■ REQUEST ■
The lines beneath this instruction, from the first through the one containing "for o in list(bpy.data.objects): bpy.data.objects.remove(o)", must be transcribed exactly; no other line belongs in the output.
------------------------------------------------
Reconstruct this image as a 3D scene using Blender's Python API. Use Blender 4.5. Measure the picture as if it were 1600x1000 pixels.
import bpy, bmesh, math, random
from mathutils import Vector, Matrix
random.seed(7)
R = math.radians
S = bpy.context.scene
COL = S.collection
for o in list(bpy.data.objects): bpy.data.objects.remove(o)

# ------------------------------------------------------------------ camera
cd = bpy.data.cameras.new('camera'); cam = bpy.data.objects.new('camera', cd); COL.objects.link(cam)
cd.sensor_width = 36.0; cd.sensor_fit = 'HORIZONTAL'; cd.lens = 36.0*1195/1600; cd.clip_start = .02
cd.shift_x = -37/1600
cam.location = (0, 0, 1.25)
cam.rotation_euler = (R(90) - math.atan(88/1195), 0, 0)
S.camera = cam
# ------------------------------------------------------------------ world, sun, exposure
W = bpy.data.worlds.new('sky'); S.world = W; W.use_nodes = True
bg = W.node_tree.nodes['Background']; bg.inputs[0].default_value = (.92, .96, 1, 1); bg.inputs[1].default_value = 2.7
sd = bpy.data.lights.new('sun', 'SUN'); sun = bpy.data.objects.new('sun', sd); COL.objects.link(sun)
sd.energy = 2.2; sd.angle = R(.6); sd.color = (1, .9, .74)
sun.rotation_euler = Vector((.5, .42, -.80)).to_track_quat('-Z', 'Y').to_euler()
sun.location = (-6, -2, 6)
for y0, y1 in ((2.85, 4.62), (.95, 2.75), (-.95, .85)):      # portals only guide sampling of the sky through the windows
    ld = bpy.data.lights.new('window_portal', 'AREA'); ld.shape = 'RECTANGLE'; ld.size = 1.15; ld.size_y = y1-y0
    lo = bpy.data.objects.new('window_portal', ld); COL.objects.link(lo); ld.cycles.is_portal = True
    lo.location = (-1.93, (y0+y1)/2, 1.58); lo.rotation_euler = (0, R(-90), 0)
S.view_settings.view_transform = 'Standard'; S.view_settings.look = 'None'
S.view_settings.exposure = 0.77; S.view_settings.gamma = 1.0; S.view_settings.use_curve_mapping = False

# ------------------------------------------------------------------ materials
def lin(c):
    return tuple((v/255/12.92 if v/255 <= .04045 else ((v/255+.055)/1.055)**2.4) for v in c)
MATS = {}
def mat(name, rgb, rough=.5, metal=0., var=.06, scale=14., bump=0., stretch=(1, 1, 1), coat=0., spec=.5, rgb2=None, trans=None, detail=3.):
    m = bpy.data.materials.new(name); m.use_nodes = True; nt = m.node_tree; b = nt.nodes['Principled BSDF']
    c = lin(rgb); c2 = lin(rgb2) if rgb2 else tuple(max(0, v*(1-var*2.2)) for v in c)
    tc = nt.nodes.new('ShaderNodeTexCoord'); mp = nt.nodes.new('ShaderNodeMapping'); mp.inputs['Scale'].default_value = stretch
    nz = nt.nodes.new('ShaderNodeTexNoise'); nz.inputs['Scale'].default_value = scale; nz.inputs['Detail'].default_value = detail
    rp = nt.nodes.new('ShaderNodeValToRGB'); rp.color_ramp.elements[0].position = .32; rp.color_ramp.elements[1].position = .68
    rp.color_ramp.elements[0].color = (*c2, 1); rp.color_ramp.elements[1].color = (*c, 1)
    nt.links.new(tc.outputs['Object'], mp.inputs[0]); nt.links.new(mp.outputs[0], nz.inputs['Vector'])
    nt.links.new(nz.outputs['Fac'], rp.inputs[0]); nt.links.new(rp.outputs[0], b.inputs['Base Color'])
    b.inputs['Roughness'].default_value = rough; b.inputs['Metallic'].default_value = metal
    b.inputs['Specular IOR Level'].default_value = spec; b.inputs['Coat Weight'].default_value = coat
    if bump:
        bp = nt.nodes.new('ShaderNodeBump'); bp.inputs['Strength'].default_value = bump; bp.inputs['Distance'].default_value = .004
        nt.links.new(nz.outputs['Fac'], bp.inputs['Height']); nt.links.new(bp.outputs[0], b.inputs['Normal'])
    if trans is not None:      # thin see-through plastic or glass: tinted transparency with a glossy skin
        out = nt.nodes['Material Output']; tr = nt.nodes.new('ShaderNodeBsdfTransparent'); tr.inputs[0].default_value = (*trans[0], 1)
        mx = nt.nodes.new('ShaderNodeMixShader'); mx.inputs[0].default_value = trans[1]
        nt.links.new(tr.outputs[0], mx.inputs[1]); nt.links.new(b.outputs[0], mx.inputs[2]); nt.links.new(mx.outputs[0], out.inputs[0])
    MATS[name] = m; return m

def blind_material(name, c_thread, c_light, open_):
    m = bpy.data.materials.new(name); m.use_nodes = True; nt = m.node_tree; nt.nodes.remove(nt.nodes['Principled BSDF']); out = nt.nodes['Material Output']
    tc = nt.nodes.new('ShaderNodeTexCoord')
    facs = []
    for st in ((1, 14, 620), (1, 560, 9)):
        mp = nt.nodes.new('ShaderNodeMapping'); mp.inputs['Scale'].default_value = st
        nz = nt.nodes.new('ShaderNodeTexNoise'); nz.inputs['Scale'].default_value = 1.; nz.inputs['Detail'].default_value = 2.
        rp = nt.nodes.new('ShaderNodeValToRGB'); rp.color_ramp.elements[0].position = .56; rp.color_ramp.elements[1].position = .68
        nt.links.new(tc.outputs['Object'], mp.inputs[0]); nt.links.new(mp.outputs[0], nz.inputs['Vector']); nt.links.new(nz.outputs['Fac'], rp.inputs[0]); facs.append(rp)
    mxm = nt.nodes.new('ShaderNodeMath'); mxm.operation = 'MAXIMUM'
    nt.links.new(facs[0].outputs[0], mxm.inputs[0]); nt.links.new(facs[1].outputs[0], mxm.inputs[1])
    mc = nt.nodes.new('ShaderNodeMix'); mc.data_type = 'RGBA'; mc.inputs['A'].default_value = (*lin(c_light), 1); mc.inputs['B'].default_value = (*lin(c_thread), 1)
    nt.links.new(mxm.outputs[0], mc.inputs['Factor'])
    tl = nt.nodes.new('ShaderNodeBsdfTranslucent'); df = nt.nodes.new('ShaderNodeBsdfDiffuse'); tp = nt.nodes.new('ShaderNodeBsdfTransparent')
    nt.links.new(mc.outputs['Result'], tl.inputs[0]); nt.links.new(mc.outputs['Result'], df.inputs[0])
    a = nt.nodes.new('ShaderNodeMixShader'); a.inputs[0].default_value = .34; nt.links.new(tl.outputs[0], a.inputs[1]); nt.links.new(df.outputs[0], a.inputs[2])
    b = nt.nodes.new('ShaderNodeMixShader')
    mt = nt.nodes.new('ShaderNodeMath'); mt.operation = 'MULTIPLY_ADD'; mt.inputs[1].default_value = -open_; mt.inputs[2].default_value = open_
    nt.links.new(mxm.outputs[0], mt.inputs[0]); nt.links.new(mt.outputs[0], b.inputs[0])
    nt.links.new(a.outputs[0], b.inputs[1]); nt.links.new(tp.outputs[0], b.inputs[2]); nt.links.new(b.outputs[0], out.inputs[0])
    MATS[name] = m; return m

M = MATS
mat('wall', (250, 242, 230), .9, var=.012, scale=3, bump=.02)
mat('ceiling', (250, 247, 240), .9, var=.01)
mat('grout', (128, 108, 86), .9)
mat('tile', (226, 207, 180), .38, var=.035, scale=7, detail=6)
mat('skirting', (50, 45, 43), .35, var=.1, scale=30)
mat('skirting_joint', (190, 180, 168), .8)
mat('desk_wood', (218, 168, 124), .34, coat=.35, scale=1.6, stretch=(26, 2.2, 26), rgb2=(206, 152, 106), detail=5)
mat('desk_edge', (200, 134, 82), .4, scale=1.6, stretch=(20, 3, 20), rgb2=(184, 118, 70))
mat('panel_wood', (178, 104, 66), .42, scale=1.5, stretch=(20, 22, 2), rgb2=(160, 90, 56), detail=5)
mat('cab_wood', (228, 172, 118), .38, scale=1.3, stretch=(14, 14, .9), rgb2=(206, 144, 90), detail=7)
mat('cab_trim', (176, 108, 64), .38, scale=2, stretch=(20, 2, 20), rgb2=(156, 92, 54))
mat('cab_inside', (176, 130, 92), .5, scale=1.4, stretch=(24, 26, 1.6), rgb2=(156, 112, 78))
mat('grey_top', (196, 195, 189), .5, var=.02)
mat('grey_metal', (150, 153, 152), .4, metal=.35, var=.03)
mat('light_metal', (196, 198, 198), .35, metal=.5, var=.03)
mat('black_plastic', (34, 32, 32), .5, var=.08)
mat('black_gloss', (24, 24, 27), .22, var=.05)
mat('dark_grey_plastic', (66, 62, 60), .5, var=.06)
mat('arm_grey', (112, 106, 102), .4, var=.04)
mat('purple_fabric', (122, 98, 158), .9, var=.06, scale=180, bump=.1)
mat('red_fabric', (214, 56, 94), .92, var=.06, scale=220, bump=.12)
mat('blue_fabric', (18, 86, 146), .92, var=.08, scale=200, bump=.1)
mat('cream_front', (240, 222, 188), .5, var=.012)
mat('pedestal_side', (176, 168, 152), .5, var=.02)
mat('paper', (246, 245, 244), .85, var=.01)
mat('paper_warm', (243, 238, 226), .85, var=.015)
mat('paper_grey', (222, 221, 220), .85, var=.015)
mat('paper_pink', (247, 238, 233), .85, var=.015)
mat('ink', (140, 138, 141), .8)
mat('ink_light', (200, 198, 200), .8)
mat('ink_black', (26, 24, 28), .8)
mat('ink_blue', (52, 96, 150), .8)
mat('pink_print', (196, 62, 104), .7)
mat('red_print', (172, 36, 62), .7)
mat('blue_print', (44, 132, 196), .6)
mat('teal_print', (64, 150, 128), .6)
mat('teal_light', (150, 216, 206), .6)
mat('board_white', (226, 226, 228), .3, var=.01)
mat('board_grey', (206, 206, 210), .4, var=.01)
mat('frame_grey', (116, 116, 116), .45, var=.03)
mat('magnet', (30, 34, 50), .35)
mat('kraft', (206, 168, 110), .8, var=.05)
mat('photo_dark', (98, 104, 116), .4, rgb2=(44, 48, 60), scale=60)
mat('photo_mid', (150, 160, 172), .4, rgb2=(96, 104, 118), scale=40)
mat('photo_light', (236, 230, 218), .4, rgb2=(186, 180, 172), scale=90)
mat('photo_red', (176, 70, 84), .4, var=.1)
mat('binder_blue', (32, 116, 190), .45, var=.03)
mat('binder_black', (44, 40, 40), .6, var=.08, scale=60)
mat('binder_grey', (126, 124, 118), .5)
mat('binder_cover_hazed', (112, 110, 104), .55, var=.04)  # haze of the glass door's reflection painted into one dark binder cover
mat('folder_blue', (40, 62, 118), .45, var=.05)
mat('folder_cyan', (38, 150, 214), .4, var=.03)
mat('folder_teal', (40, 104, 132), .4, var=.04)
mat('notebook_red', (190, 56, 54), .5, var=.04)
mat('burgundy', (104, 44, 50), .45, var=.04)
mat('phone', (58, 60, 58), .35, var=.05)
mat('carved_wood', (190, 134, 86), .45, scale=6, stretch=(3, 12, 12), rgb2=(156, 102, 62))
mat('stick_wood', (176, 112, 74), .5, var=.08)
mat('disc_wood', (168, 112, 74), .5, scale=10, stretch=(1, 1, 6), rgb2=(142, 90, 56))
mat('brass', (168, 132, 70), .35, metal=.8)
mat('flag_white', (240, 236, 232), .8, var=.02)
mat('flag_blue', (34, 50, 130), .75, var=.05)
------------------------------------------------
■ OUTPUT OF THE TASK ■
Reconstruct this image as a 3D scene using Blender's Python API. Use Blender 4.5. Measure the picture as if it were 1600x1000 pixels.
import bpy, bmesh, math, random
from mathutils import Vector, Matrix
random.seed(7)
R = math.radians
S = bpy.context.scene
COL = S.collection
for o in list(bpy.data.objects): bpy.data.objects.remove(o)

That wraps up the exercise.